The photo now forms part of the prosecution’s documentary evidence, intended to persuade the grand jury to convict Conte and his co‑defendants in the US$100 million cocaine smuggling case. The defendants were indicted following a bust on 1 October 2022, when a Liberian national, Oliver Zayzay, was arrested after attempting to purchase what seemed to be a shipping container of frozen pig feet from a refrigerated storage facility in Monrovia.

Prosecution witness Samuel Nimely, the general manager of TRH—the consignee of the shipment—contradicted Conte’s claim. Nimely said Conte voluntarily showed the parking order for the pig‑feet container shipped from Brazil and identified the specific container among several others at his warehouse.
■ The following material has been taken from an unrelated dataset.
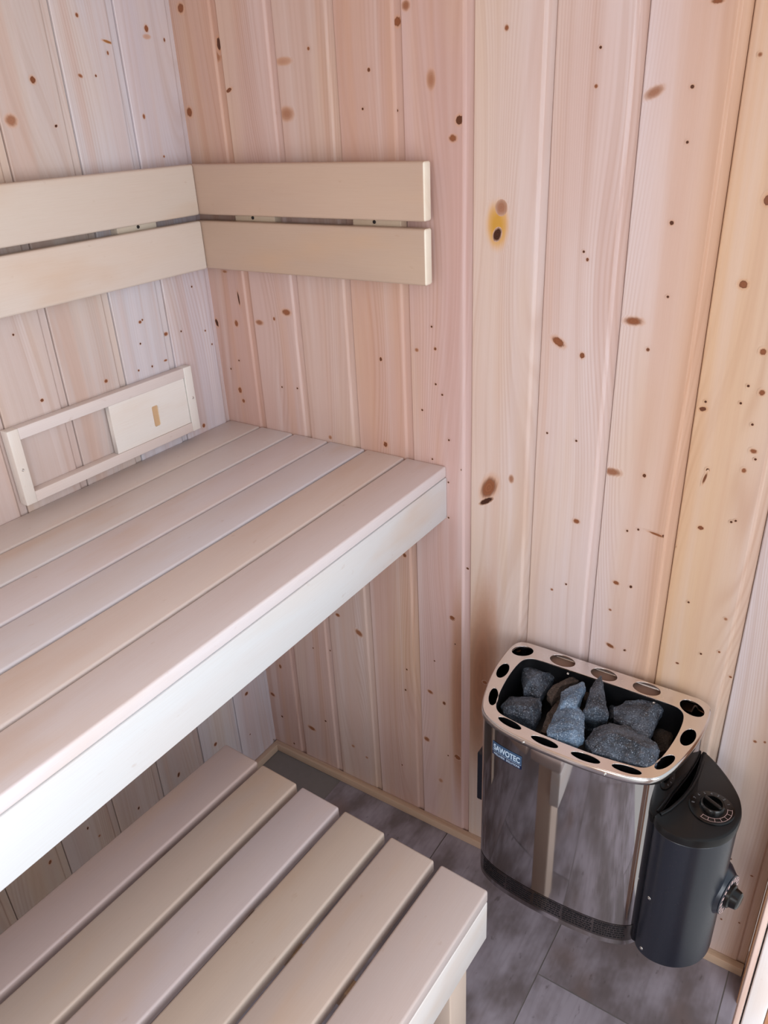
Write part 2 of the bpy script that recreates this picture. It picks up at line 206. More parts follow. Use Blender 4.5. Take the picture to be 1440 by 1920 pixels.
def strip_material():
    m, nt, b, o = new_mat('smoky_label_film')
    b.inputs['Base Color'].default_value = lin((70,66,66)); b.inputs['Metallic'].default_value = 1.0
    n = nt.noise(nt.node('ShaderNodeTexCoord').outputs['Object'], 40.0, 2.0)
    nt.put(b.inputs['Base Color'], nt.mix(n, lin((112,106,106)), lin((136,130,128))))
    b.inputs['Roughness'].default_value = 0.16
    return m
M['strip'] = strip_material()

def stone_material(name, a, bb, sp):
    m, nt, b, o = new_mat(name)
    oi = nt.node('ShaderNodeObjectInfo')
    tc = nt.node('ShaderNodeTexCoord').outputs['Object']
    add = nt.node('ShaderNodeVectorMath', operation='ADD'); nt.put(add.inputs[0], tc)
    nt.put(add.inputs[1], nt.comb(nt.math('MULTIPLY', oi.outputs['Random'], 9.0), 0.0, 0.0)); p = add.outputs[0]
    big = nt.noise(p, 28.0, 4.0, 0.65); gr = nt.noise(p, 420.0, 3.0, 0.7); mid = nt.noise(p, 120.0, 4.0, 0.7)
    c = nt.mix(nt.ramp(big, 0.35, 0.65), lin(a), lin(bb))
    c = nt.mix(nt.ramp(mid, 0.5, 0.72, 0.0, 0.5), c, lin((96,88,84)))
    c = nt.mix(nt.ramp(gr, 0.56, 0.68, 0.0, 0.75), c, lin(sp))
    c = nt.mix(nt.ramp(gr, 0.45, 0.36, 0.0, 0.7), c, lin((18,20,26)))
    nt.put(b.inputs['Base Color'], c); b.inputs['Roughness'].default_value = 0.6
    h = nt.math('ADD', nt.math('MULTIPLY', mid, 1.0), nt.math('MULTIPLY', gr, 0.4))
    nt.put(b.inputs['Normal'], nt.bump(h, 0.8, 0.004))
    return m
M['stone'] = stone_material('dark_sauna_stone', (40,47,58), (92,104,120), (180,194,210))
M['stone_blue'] = stone_material('freshly_split_blue_grey_stone', (84,106,130), (118,142,168), (214,228,242))
M['stone_brown'] = stone_material('brown_weathered_stone', (58,50,46), (88,76,68), (128,116,106))

# ------------------------------------------------------------------ object helpers
def link(name, me, mats, parent=None, kind=None):
    o = bpy.data.objects.new(name, me); C.objects.link(o)
    for m in (mats if isinstance(mats, (list, tuple)) else [mats]): me.materials.append(m)
    if parent is not None: o.parent = parent
    if kind: o['kind'] = kind
    return o

def thing(name, label, cat, loc=(0,0,0), rz=0.0, group=None):
    o = bpy.data.objects.new(name, None); C.objects.link(o)
    o.location = loc; o.rotation_euler = (0,0,rz); o.empty_display_size = 0.05
    o['label'] = label; o['category'] = cat
    if group: o['group'] = group
    return o

def from_bm(name, bm, mats, parent=None, kind=None, smooth=False):
    bmesh.ops.recalc_face_normals(bm, faces=bm.faces)
    if smooth:
        for f in bm.faces: f.smooth = True
    me = bpy.data.meshes.new(name); bm.to_mesh(me); bm.free()
    return link(name, me, mats, parent, kind)

def box_bm(lo, hi, bev=0.0, seg=3):
    bm = bmesh.new(); bmesh.ops.create_cube(bm, size=1.0)
    lo, hi = V(lo), V(hi)
    for v in bm.verts: v.co = V([(lo[i]+hi[i])/2 + v.co[i]*(hi[i]-lo[i]) for i in range(3)])
    if bev: bmesh.ops.bevel(bm, geom=bm.edges[:], offset=bev, segments=seg, affect='EDGES', profile=0.5)
    return bm

def set_grain(me, axis, tint, ends=None):
    """grain UVs from vertex positions: v along the long axis."""
    me.color_attributes.new('tint', 'FLOAT_COLOR', 'CORNER'); me.uv_layers.new(name='grain')
    uvl = me.uv_layers['grain']; ca = me.color_attributes['tint']
    ou, ov = rnd.uniform(0, 40), rnd.uniform(0, 40)
    oth = [i for i in range(3) if i != axis]
    for lp in me.loops:
        p = me.vertices[lp.vertex_index].co
        uvl.data[lp.index].uv = (p[oth[0]]+p[oth[1]]*0.9+ou, p[axis]+ov)
    for d in ca.data: d.color = tint
    if ends:
        for p in me.polygons:
            if abs(p.normal[axis]) > 0.5:
                for li in p.loop_indices: ca.data[li].color = ends

def board(name, lo, hi, axis, tint, parent=None, bev=0.004, mat=None, kind=None, seg=3, ends=None):
    bm = box_bm(lo, hi, bev, seg)
    for f in bm.faces: f.smooth = True
    o = from_bm(name, bm, mat or M['aspen'], parent, kind)
    set_grain(o.data, axis, tint, ends)
    o.data.set_sharp_from_angle(angle=math.radians(50)) if hasattr(o.data, 'set_sharp_from_angle') else None
    return o

def vary(rgb, a=4):
    s = rnd.uniform(-a, a)
    return lin([max(0, min(255, c + s + rnd.uniform(-a*0.4, a*0.4))) for c in rgb])

def lathe_bm(profile, segs=32, bm=None, mat=Matrix()):
    bm = bm or bmesh.new(); rings = []
    for r, z in profile:
        if r < 1e-6: rings.append([bm.verts.new(mat @ V((0,0,z)))])
        else: rings.append([bm.verts.new(mat @ V((r*math.cos(2*math.pi*i/segs), r*math.sin(2*math.pi*i/segs), z))) for i in range(segs)])
    for a, b in zip(rings, rings[1:]):
        for i in range(segs):
            j = (i+1) % segs
            if len(a) == 1 and len(b) == 1: continue
            if len(a) == 1: bm.faces.new((a[0], b[i], b[j]))
            elif len(b) == 1: bm.faces.new((a[i], a[j], b[0]))
            else: bm.faces.new((a[i], a[j], b[j], b[i]))
    return bm

def screw(name, pos, normal, r, parent, mat=None):
    q = V(normal).to_track_quat('Z', 'Y').to_matrix().to_4x4(); q.translation = V(pos)
    bm = lathe_bm([(0, -0.001), (r, -0.001), (r, r*0.15), (r*0.8, r*0.45), (r*0.35, r*0.6), (r*0.3, r*0.3), (0, r*0.3)], 20, None, q)
    return from_bm(name, bm, mat or M['screw'], parent, smooth=True)

def smooth_loop(pts, n=8, tens=0.5):
    """closed Catmull-Rom through pts"""
    out = []; L = len(pts)
    for i in range(L):
        p0, p1, p2, p3 = [V(pts[(i+k) % L]) for k in (-1, 0, 1, 2)]
        for s in range(n):
            t = s/n
            out.append(tuple(p1*(2*t**3-3*t**2+1) + (p2-p0)*tens*(t**3-2*t**2+t) + p2*(-2*t**3+3*t**2) + (p3-p1)*tens*(t**3-t**2)))
    return out

def offset_loop(loop, d):
    """positive d grows a counter-clockwise loop"""
    out = []; L = len(loop)
    for i in range(L):
        a, b = V(loop[i-1]), V(loop[(i+1) % L]); t = (b-a).normalized()
        out.append((loop[i][0]+t.y*d, loop[i][1]-t.x*d))
    return out

def prism_bm(loop, z0, z1, cap0=True, cap1=True, bm=None):
    bm = bm or bmesh.new()
    a = [bm.verts.new((x, y, z0)) for x, y in loop]; b = [bm.verts.new((x, y, z1)) for x, y in loop]
    n = len(loop)
    for i in range(n):
        f = bm.faces.new((a[i], a[(i+1) % n], b[(i+1) % n], b[i])); f.smooth = True
    if cap0: bm.faces.new(a[::-1])
    if cap1: bm.faces.new(b)
    return bm

def loft_bm(loops, cap0=False, cap1=False, closed=True):
    """loops: list of (loop2d, z)"""
    bm = bmesh.new(); rs = [[bm.verts.new((x, y, z)) for x, y in lp] for lp, z in loops]
    n = len(rs[0])
    for a, b in zip(rs, rs[1:]):
        for i in range(n if closed else n-1):
            f = bm.faces.new((a[i], a[(i+1) % n], b[(i+1) % n], b[i])); f.smooth = True
    if cap0: bm.faces.new(rs[0][::-1])
    if cap1: bm.faces.new(rs[-1])
    return bm

def curve_plate(outer, holes, depth, bevel):
    """a flat plate with holes, from a filled 2-D curve"""
    cu = bpy.data.curves.new('plate', 'CURVE'); cu.dimensions = '2D'; cu.fill_mode = 'BOTH'
    cu.extrude = depth; cu.bevel_depth = bevel; cu.bevel_resolution = 2; cu.offset = -bevel
    for lp in [outer]+holes:
        s = cu.splines.new('POLY'); s.points.add(len(lp)-1); s.use_cyclic_u = True
        for p, (x, y) in zip(s.points, lp): p.co = (x, y, 0, 1)
    o = bpy.data.objects.new('plate_tmp', cu); C.objects.link(o)
    dg = bpy.context.evaluated_depsgraph_get(); me = bpy.data.meshes.new_from_object(o.evaluated_get(dg))
    bpy.data.objects.remove(o); bpy.data.curves.remove(cu)
    return me

def text_mesh(s, size, depth, bold=0.0, xs=1.0, align='LEFT', space=1.0):
    cu = bpy.data.curves.new('txt', 'FONT'); cu.body = s; cu.size = size; cu.extrude = depth; cu.offset = bold
    cu.align_x = align; cu.space_character = space
    o = bpy.data.objects.new('txt_tmp', cu); C.objects.link(o)
    dg = bpy.context.evaluated_depsgraph_get(); me = bpy.data.meshes.new_from_object(o.evaluated_get(dg))
    bpy.data.objects.remove(o); bpy.data.curves.remove(cu)
    for v in me.vertices: v.co.x *= xs
    return me

# ------------------------------------------------------------------ room shell
P = 0.1255                       # plank pitch
ZC = 2.06                        # ceiling height
XR, YF = 1.2335, -1.98           # right wall, front wall

def panel_wall(name, joints, z0, z1, place, tints, knots, rev=False):
    """tongue-and-groove planks; place(u, z, d) -> world, d = depth towards the room.
    joints ascend in u; each plank: square edge at its low joint, bevel and channel before its high one."""
    bm = bmesh.new(); gl = bm.loops.layers.uv.new('grain'); kl = bm.loops.layers.uv.new('knot')
    tl = bm.loops.layers.float_color.new('tint'); kd = bm.loops.layers.float_color.new('kdat')
    def tint_at(i, t):
        t = max(0.0, min(1.0, t)); a_, b_ = tints[i] if isinstance(tints[i][0], tuple) else (tints[i], tints[i])
        return tuple(a_[k]*(1-t)+b_[k]*t for k in range(3)) + (1.0,)
    offs = []
    def quad(pts, grain, kn, tint, kdv, mi):
        f = bm.faces.new([bm.verts.new(place(*p)) for p in pts])
        f.material_index = mi
        for lp, g, k, tn in zip(f.loops, grain, kn, tint):
            lp[gl].uv = g; lp[kl].uv = k; lp[tl] = tn; lp[kd] = kdv
        return f
    prof_all = []
    for i in range(len(joints)-1):
        a, b = joints[i], joints[i+1]; p = b-a
        prof = [(0.0007, -.010), (0.0007, -.0012), (0.0022, 0), (p-.0185, 0), (p-.0170, -.0005), (p-.0145, -.0034), (p-.0130, -.0040), (p-.0008, -.0040), (p-.0008, -.010), (p+.0007, -.010)]
        ou, ov = rnd.uniform(0, 50), rnd.uniform(0, 50); offs.append((ou, ov))
        for (u0, d0), (u1, d1) in zip(prof, prof[1:]):
            pts = [(a+u0, z0, d0), (a+u1, z0, d1), (a+u1, z1, d1), (a+u0, z1, d0)]
            quad(pts, [(q[0]-a+ou, q[1]+ov) for q in pts], [(9, 9)]*4, [tint_at(i, (q[0]-a)/p) for q in pts], (0,0,0,0), 0)
    order = sorted(knots, key=lambda k: -k[2]*k[3])
    for n, (ku, kz, hw, hh, dark, soft, yel, tilt) in enumerate(order):
        for i in range(len(joints)-1):
            a, b = joints[i], joints[i+1]; p = b-a
            if a <= ku < b: break
        else: continue
        ou, ov = offs[i]
        over = any(k2 is not k_ and abs(k2[0]-ku) < 1.9*k2[2] and abs(k2[1]-kz) < 1.9*k2[3] and k2[2]*k2[3] > hw*hh for k2 in order[:n] for k_ in (order[n],))
        if ku-a < p-.0165: lo, hi, dep = a+.0024, b-.0187, 0.00015
        else: lo, hi, dep = b-.0128, b-.0010, -.00385
        dep += 0.000006*n
        R = 2.6; hw = max(hw*1.15, .0018); hh = max(hh*1.15, .0018)
        t = math.radians(tilt); ex = R*(abs(hw*math.cos(t))+abs(hh*math.sin(t))); ez = R*(abs(hw*math.sin(t))+abs(hh*math.cos(t)))
        u0, u1, w0, w1 = max(lo, ku-ex), min(hi, ku+ex), kz-ez, kz+ez
        if u1-u0 < .0005: continue
        pts = [(u0, w0, dep), (u1, w0, dep), (u1, w1, dep), (u0, w1, dep)]
        def kuv(q):
            x, y = q[0]-ku, -(q[1]-kz)          # image-like down axis for the tilt
            return ((x*math.cos(t)+y*math.sin(t))/hw, (-x*math.sin(t)+y*math.cos(t))/hh)
        quad(pts, [(q[0]-a+ou, q[1]+ov) for q in pts], [kuv(q) for q in pts], [tint_at(i, (q[0]-a)/p) for q in pts], (dark, soft, -1.0 if over else min(hw*1.6, .012), yel), 1)
    me = bpy.data.meshes.new(name); bm.to_mesh(me); bm.free()
    return link(name, me, [M['pine'], M['pine_knot']], None, 'structure')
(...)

He testified that Conte was prepared to pay US$200,000 for the container, which actually cost US$21,000. Conte denied ever offering US$200,000 to TRH Trading for the container containing cocaine, as Nimely asserted.

Conte also argued that the two statements he signed during police and drug‑agency interviews were drafted by the officers, not by him. He maintained that he could not understand English and was given a French interpreter, which he claimed he could not follow. Nevertheless, the officers wrote the statements, and he signed them, insisting they were not his own words.

The defendants face charges of money laundering, unlicensed possession and importation of controlled drugs, and criminal conspiracy. The case originated from the seizure of US$100 million worth of cocaine in 2022. Initially, the defendants offered US$200,000 to the container’s owners, AJA Group Holdings, for the entire shipment, which was valued at less than US$30,000. Within eight hours, they raised the offer to US$400,000 and eventually to US$1 million. AJA Group, suspecting narcotics trafficking, alerted the United States Ambassador, prompting American and Liberian anti‑narcotics agencies to intervene and apprehend the suspects. The bust is believed to be the largest arrest by street value ever recorded on the African continent.